## DATASET SECTION
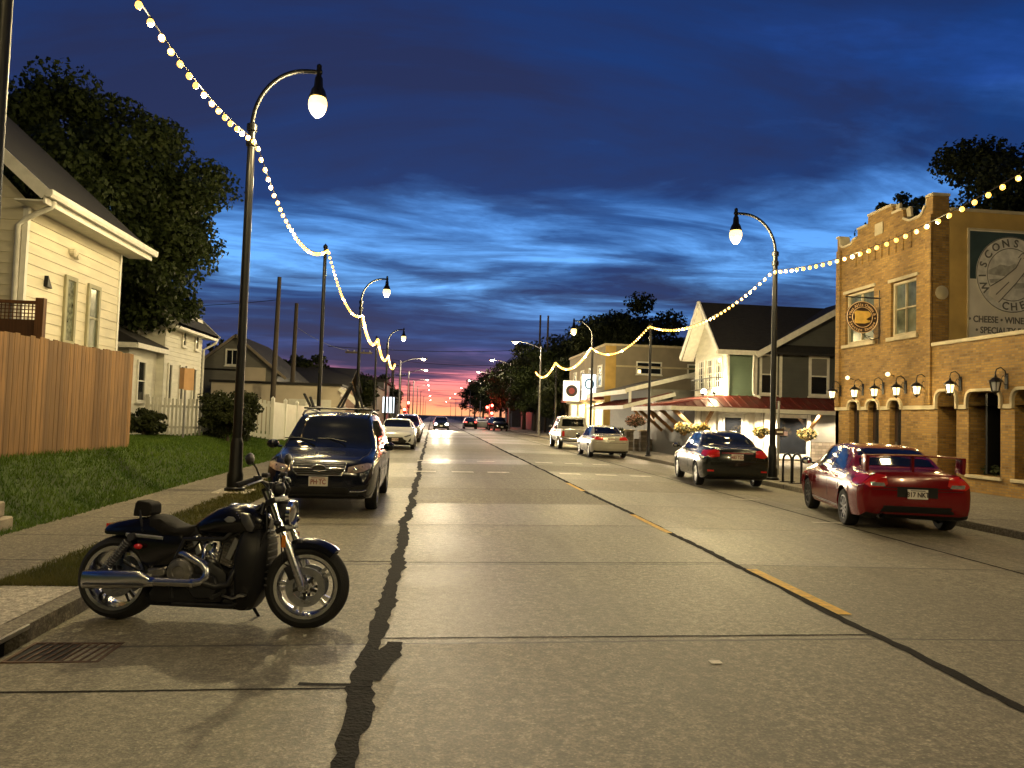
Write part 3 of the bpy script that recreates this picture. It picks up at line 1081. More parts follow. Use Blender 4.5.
# upper side wall above the wing: ochre plaster, with mural
mb = MB().bx(FX + .52, 25, YF, YF + .25, 4.0, 7.93)
obj('side_wall', mb, M['plaster'], bb)
obj('roof', MB().bx(FX + .31, 24, YF + .26, YB - .25, 7.4, 7.5).bx(FX + .31, 24.5, YN, YF - .02, 3.7, 3.8), M['shingle'], bb)
obj('side_coping', MB().bx(FX + .53, 25, YF - .04, YF + .3, 7.93, 8.02), M['lime'], bb)
obj('wall_anchor', MB().lathe([(.2, 0), (.2, .02), (.12, .05), (.001, .06)], (14.28, YF - .005, 5.55), (0, -1, 0), n=16), M['lime'], bb, smooth=40)
# one storey wing with rounded openings
ops = [(U(19.25), U(18.5), .1, 2.7), (U(18.05), U(16.95), .52, 2.66), (U(16.5), U(15.1), .52, 2.66), (U(14.6), U(13.2), .52, 2.66), (U(12.6), U(11.2), .52, 2.66)]
mb = MB()
wall_open(mb, TF, U(YF), U(YN), 2.3, 4.0, [(a, b, 2.3, d) for a, b, c, d in ops], depth=.6)
wall_open(mb, TF, U(YF), U(YN), G - .2, 2.3, [(a, b, c, 2.3) for a, b, c, d in ops], depth=.6)
mb.bx(FX, 24, YN, YN + .2, G - .2, 3.9)
obj('wing_wall', mb, M['brick'], bb, fix=False)
obj('wing_coping', MB().bx(FX - .05, FX + .35, YN, YF - .02, 4.0, 4.10), M['lime'], bb, bevel=.01)
for a, b in ((U(YB), doors[0][0] - .1), (doors[0][1] + .1, doors[1][0] - .1), (doors[1][1] + .1, doors[2][0] - .1), (doors[2][1] + .1, ops[0][0] - .1), (ops[0][1] + .1, ops[1][0] - .1), (ops[1][1] + .1, ops[2][0] - .1), (ops[2][1] + .1, ops[3][0] - .1)):
    mb = MB().add([TF @ V(p) for p in [(a, 0, 2.22), (b, 0, 2.22), (b, .04, 2.22), (a, .04, 2.22), (a, 0, 2.33), (b, 0, 2.33), (b, .04, 2.33), (a, .04, 2.33)]], [(0, 1, 2, 3), (4, 7, 6, 5), (3, 2, 6, 7), (0, 3, 7, 4), (1, 5, 6, 2)])
    obj('belt_course', mb, M['lime'], bb)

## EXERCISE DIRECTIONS
Print the whole listing above once more, word for word, without its pictures.

## TASK ANSWER
Write part 3 of the bpy script that recreates this picture. It picks up at line 1081. More parts follow. Use Blender 4.5.
# upper side wall above the wing: ochre plaster, with mural
mb = MB().bx(FX + .52, 25, YF, YF + .25, 4.0, 7.93)
obj('side_wall', mb, M['plaster'], bb)
obj('roof', MB().bx(FX + .31, 24, YF + .26, YB - .25, 7.4, 7.5).bx(FX + .31, 24.5, YN, YF - .02, 3.7, 3.8), M['shingle'], bb)
obj('side_coping', MB().bx(FX + .53, 25, YF - .04, YF + .3, 7.93, 8.02), M['lime'], bb)
obj('wall_anchor', MB().lathe([(.2, 0), (.2, .02), (.12, .05), (.001, .06)], (14.28, YF - .005, 5.55), (0, -1, 0), n=16), M['lime'], bb, smooth=40)
# one storey wing with rounded openings
ops = [(U(19.25), U(18.5), .1, 2.7), (U(18.05), U(16.95), .52, 2.66), (U(16.5), U(15.1), .52, 2.66), (U(14.6), U(13.2), .52, 2.66), (U(12.6), U(11.2), .52, 2.66)]
mb = MB()
wall_open(mb, TF, U(YF), U(YN), 2.3, 4.0, [(a, b, 2.3, d) for a, b, c, d in ops], depth=.6)
wall_open(mb, TF, U(YF), U(YN), G - .2, 2.3, [(a, b, c, 2.3) for a, b, c, d in ops], depth=.6)
mb.bx(FX, 24, YN, YN + .2, G - .2, 3.9)
obj('wing_wall', mb, M['brick'], bb, fix=False)
obj('wing_coping', MB().bx(FX - .05, FX + .35, YN, YF - .02, 4.0, 4.10), M['lime'], bb, bevel=.01)
for a, b in ((U(YB), doors[0][0] - .1), (doors[0][1] + .1, doors[1][0] - .1), (doors[1][1] + .1, doors[2][0] - .1), (doors[2][1] + .1, ops[0][0] - .1), (ops[0][1] + .1, ops[1][0] - .1), (ops[1][1] + .1, ops[2][0] - .1), (ops[2][1] + .1, ops[3][0] - .1)):
    mb = MB().add([TF @ V(p) for p in [(a, 0, 2.22), (b, 0, 2.22), (b, .04, 2.22), (a, .04, 2.22), (a, 0, 2.33), (b, 0, 2.33), (b, .04, 2.33), (a, .04, 2.33)]], [(0, 1, 2, 3), (4, 7, 6, 5), (3, 2, 6, 7), (0, 3, 7, 4), (1, 5, 6, 2)])
    obj('belt_course', mb, M['lime'], bb)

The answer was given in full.